FZU 2214 ——Knapsack problem——————【01背包的超大背包】

2214 Knapsack problem

Accept: 6    Submit: 9
Time Limit: 3000 mSec    Memory Limit : 32768 KB

 Problem Description

Given a set of n items, each with a weight w[i] and a value v[i], determine a way to choose the items into a knapsack so that the total weight is less than or equal to a given limit B and the total value is as large as possible. Find the maximum total value. (Note that each item can be only chosen once).

 Input

The first line contains the integer T indicating to the number of test cases.

For each test case, the first line contains the integers n and B.

Following n lines provide the information of each item.

The i-th line contains the weight w[i] and the value v[i] of the i-th item respectively.

1 <= number of test cases <= 100

1 <= n <= 500

1 <= B, w[i] <= 1000000000

1 <= v[1]+v[2]+...+v[n] <= 5000

All the inputs are integers.

 Output

For each test case, output the maximum value.

 Sample Input

1

5 15

12 4

2 2

1 1

4 10

1 2

 Sample Output

15

 Source

第六届福建省大学生程序设计竞赛-重现赛（感谢承办方华侨大学）

 

 

题目大意：给你T组数据，每组有n个物品，一个背包容量B，每件有体积和价值。

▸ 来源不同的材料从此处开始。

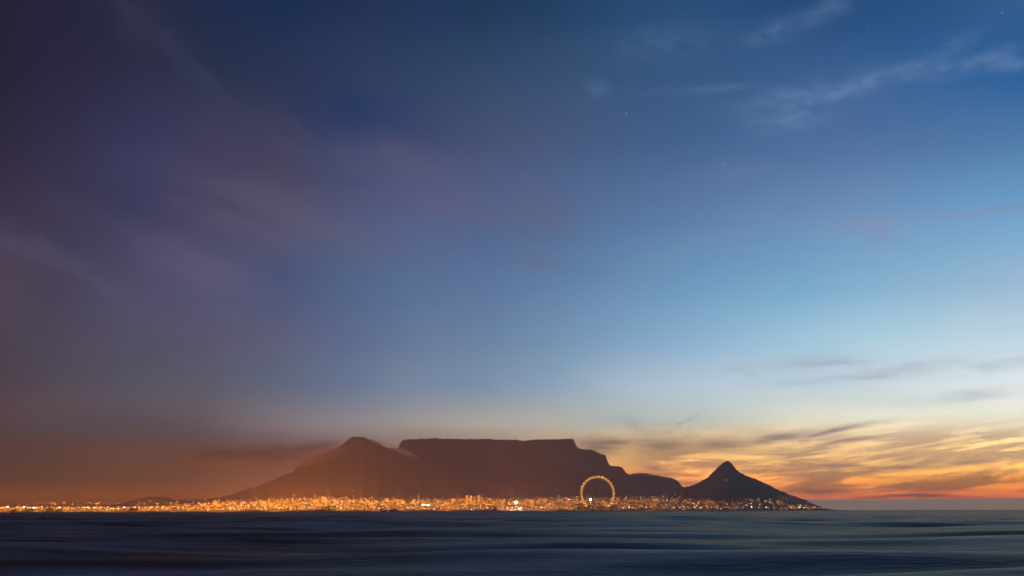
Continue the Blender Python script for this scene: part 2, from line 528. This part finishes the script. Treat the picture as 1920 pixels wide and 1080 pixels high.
def massif(name, D, pts, depth, back, cliff, seed, nu=420, nv=70, gully=0.07, foot=0.0):
    """a mountain: foot in front, ridge at distance D carrying the skyline, slopes behind"""
    xs, ys = [p[0] for p in pts], [p[1] for p in pts]
    v_, f_ = [], []
    nb = 18
    for i in range(nu):
        px = xs[0] + (xs[-1] - xs[0]) * i / (nu - 1)
        az = pxaz(px)
        py = interp(ys, xs, px)
        rough = 0.9 * noise.noise(Vector((px / 9.0, seed, 0))) + 0.5 * noise.noise(Vector((px / 3.1, seed, 4)))
        zr = max(5.0, pxz(px, py, D) + rough * 11.0)
        rav = noise.noise(Vector((px / 26.0, seed * 3.1, 0))) + 0.6 * noise.noise(Vector((px / 9.0, seed * 5.1, 0)))
        for k in range(nv):
            t = k / (nv - 1)
            d = D - depth * (1 - t)
            e = 1 - t
            if cliff:
                edge = 0.91 + 0.025 * rav
                base = edge - 0.12
                if t > edge:
                    h = 0.985 + 0.015 * (t - edge) / (1 - edge)
                elif t > base:
                    q = (t - base) / (edge - base)
                    h = 0.60 + 0.385 * (q * q * (3 - 2 * q)) + 0.02 * math.sin(q * 19)
                else:
                    h = 0.60 * (t / base) ** 1.5
            else:
                h = t ** 1.35
            spur = gully * e * t * 2.0 * (fbm(px / 30.0, t * 3.0, seed) * 0.7 + rav * 0.6)
            z = zr * max(0.0, h + spur) * (d / D if t > 0.8 else (d / D))
            v_.append(at(az, d, z + foot - 8 * e))
        for k in range(1, nb + 1):
            q = k / nb
            d = D + back * q
            z = zr * (1 - q ** 1.6) * (1 + 0.06 * noise.noise(Vector((px / 30, q * 4, seed)))) * (1 - 0.03 * min(1, q * 8))
            v_.append(at(az, d, z - 10 * q))
    n = nv + nb
    for i in range(nu - 1):
        for k in range(n - 1):
            p = i * n + k
            f_.append((p, p + n, p + n + 1, p + 1))
    return obj(name, v_, f_, ROCK, smooth=True, kind='structure')


TABLE = [(700, 905), (725, 868), (738, 850), (744, 838), (747, 831), (751, 826), (757, 824.5), (780, 823), (815, 822), (860, 823.5), (920, 823), (926, 824.5),
         (960, 824.5), (985, 826), (1000, 824), (1030, 823.5), (1074, 823), (1078, 826), (1080, 834), (1085, 839), (1092, 842), (1106, 842.5), (1125, 850),
         (1136, 853), (1140, 865), (1144, 873), (1160, 874.5), (1168, 877), (1174, 886), (1180, 890), (1187, 888), (1205, 886.5), (1220, 889), (1240, 893.5),
         (1262, 896.5), (1271, 901), (1279, 911), (1290, 917), (1310, 925), (1340, 940), (1360, 950)]
PEAK = [(300, 952), (340, 945), (380, 938), (420, 929), (440, 924), (463, 915), (480, 911.5), (510, 899), (530, 890), (546, 884.5), (552, 877), (557, 871), (570, 866), (585, 858),
        (600, 850), (620, 842), (638, 834), (645, 828), (650, 822.5), (655, 818.8), (666, 818.8), (677, 820), (690, 823.5), (707, 830), (714, 836), (722, 839.5), (740, 841),
        (758, 847), (775, 855), (792, 862), (830, 880), (870, 905), (910, 930), (940, 948)]
LION = [(1225, 950), (1250, 932), (1270, 919), (1284, 913), (1300, 910), (1312, 904), (1325, 897), (1335, 889), (1344, 880), (1352, 872.5), (1360, 866.5), (1366, 864), (1370, 865),
        (1376, 870.5), (1381, 878), (1388, 885), (1400, 891), (1425, 901), (1448, 912), (1465, 921), (1480, 927), (1496, 932), (1510, 937), (1524, 945), (1538, 953), (1552, 960)]
HILLS = [(120, 956), (180, 950), (215, 943), (240, 936), (262, 927.5), (282, 924), (304, 926), (325, 931), (345, 930), (370, 931), (400, 928), (430, 932), (470, 940), (520, 956)]
massif('flat_topped_mountain', 18300, TABLE, 3600, 3200, True, 1.3)
massif('peaked_mountain', 15600, PEAK, 2300, 2400, False, 2.7)
massif('cone_mountain', 15000, LION, 1500, 1800, False, 4.1, gully=0.10)
HILLS = [(x, 957 + (y - 957) * 0.8) for x, y in HILLS]
massif('far_hills', 23600, HILLS, 2500, 700, False, 6.5, nu=200, nv=40)
MASSIFS = ((TABLE, 18300, 3600), (PEAK, 15600, 2300), (LION, 15000, 1500))

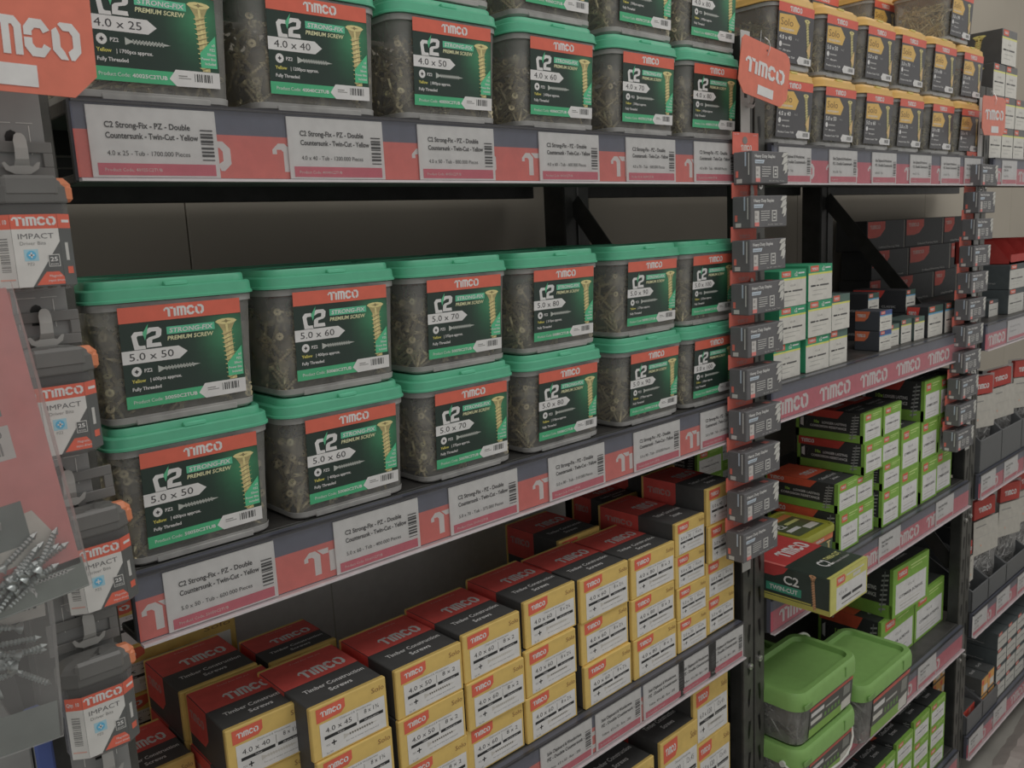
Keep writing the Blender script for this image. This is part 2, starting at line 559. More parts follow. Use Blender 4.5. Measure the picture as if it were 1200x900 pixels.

问你这个背包容纳的物品最大价值是多少。每个物品只能放入一次背包。

 

解题思路：首先这个很清楚看出来是个01背包。但是这个背包容量特别大，同时物品的体积很大，总的价值却很少。寻常意义上dp[i]表示背包容量为i时的最大价值，那么我们把这个dp[]数组的含义改变一下，dp[i]表示装价值为i时所需的最小容量。

 

#include<stdio.h>
#include<algorithm>
#include<string.h>
using namespace std;
const int maxn = 550;
const int INF = 0x3f3f3f3f;
int w[maxn], v[maxn];
int dp[5500];
int main(){
    int T, n, B;
    scanf("%d",&T);
    while(T--){
        scanf("%d%d",&n,&B);
        int V = 0;
        for(int i = 1; i <= n; i++){
            scanf("%d%d",&w[i],&v[i]);
            V += v[i];
        }
        memset(dp,INF,sizeof(dp));
        dp[0] = 0;
        for(int i = 1; i <= n; i++){
            for(int j = V; j >= v[i]; j--){
                dp[j] = min(dp[j],dp[j-v[i]]+w[i]);
             //   printf("%d ",dp[j]);
            }
        }
        int ans = 0;
        for(int i = V; i >= 0; i--){
            if(dp[i] <= B){
                ans = i; break;
            }
        }
        printf("%d\n",ans);
    }
    return 0;
}